The Closing Assembly
The last 75 minutes of the day on Friday--a send-off to vacation week--was spent as a whole-school community. Assembled in the gym with many parent guests, our closing assembly was fashioned to showcase OES Reads-related work from across all grade levels.
Third grade students display poster-sized directions for making a yarn doll.

  • Kindergarteners sang "R-A-N-G-E-R" (to the tune of "B-I-N-G-O"). 
  • 1st graders shared visualization work or opinion writing. One class of first graders even taught the teachers a square dance.
  • 2nd graders shared maps of westward movement trails, including the Oregon Trail.
  • 3rd graders shared reflective writing and the directions for making a yarn doll.
  • 4th graders performed a skit to book-talk other Kate Messner titles for future reading.
  • 5th graders recited Kate's poem "What Happened to Your Book Today."
  • 6th graders performed a readers theater about the history of the Star-Spangled Banner.
  • Grades K-3 sang "Yankee Doodle" and grades 4-6 sang "The Star-Spangled Banner."
  • And we watched the whole five weeks in review with a slideshow.
The closing assembly was special. It was a new venture to have so many students and classrooms share the spotlight. Parents snapped photos, took video, and beamed over everything the kids did.
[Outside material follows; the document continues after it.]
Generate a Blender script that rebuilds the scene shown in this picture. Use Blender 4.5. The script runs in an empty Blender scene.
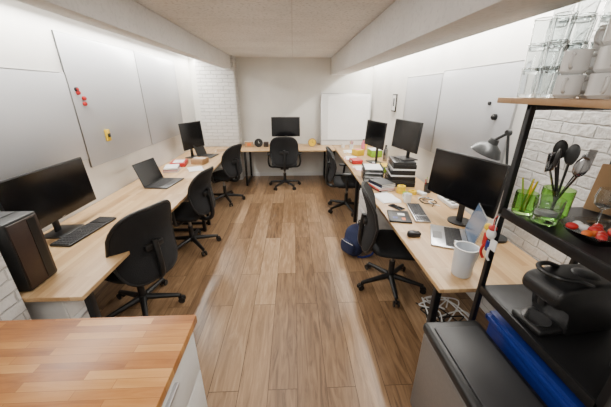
import bpy, bmesh, math, random
from mathutils import Vector, Matrix, Euler
random.seed(7)
S=bpy.context.scene
R=math.radians

# ------------------------------------------------------------------ materials
def newmat(name):
    m=bpy.data.materials.new(name); m.use_nodes=True
    nt=m.node_tree; b=nt.nodes['Principled BSDF']
    return m,nt,b
def N(nt,t,**kw):
    n=nt.nodes.new(t)
    for k,v in kw.items(): setattr(n,k,v)
    return n
def rgb(c): return (c[0],c[1],c[2],1)
def mat(name,col,rough=.5,metal=0,var=.06,scale=30,bump=0,trans=0,emit=None,es=0,coat=0):
    m,nt,b=newmat(name)
    tc=N(nt,'ShaderNodeTexCoord'); no=N(nt,'ShaderNodeTexNoise'); no.inputs['Scale'].default_value=scale
    no.inputs['Detail'].default_value=4
    nt.links.new(tc.outputs['Object'],no.inputs['Vector'])
    mx=N(nt,'ShaderNodeMix',data_type='RGBA')
    mx.inputs[6].default_value=rgb([c*(1-var) for c in col]); mx.inputs[7].default_value=rgb([min(1,c*(1+var)) for c in col])
    nt.links.new(no.outputs['Fac'],mx.inputs[0]); nt.links.new(mx.outputs[2],b.inputs['Base Color'])
    b.inputs['Roughness'].default_value=rough; b.inputs['Metallic'].default_value=metal
    b.inputs['Transmission Weight'].default_value=trans
    b.inputs['Coat Weight'].default_value=coat
    if bump:
        bp=N(nt,'ShaderNodeBump'); bp.inputs['Strength'].default_value=bump; bp.inputs['Distance'].default_value=.01
        nt.links.new(no.outputs['Fac'],bp.inputs['Height']); nt.links.new(bp.outputs[0],b.inputs['Normal'])
    if emit:
        b.inputs['Emission Color'].default_value=rgb(emit); b.inputs['Emission Strength'].default_value=es
    return m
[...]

The last day of OES Reads will be an important memory in the lives of our students as they look back on their year of school. From the opportunity to talk with our OES Reads author to the final showcase of student work, our last day of OES Reads 2015 embodied what it's all about: connecting through reading and writing.

Thanks for "journeying" with me/us through this blog series. I hope, sincerely, that something from our project has been helpful or inspiring to you as you think about making the connectivity reading and writing real for your students and school community.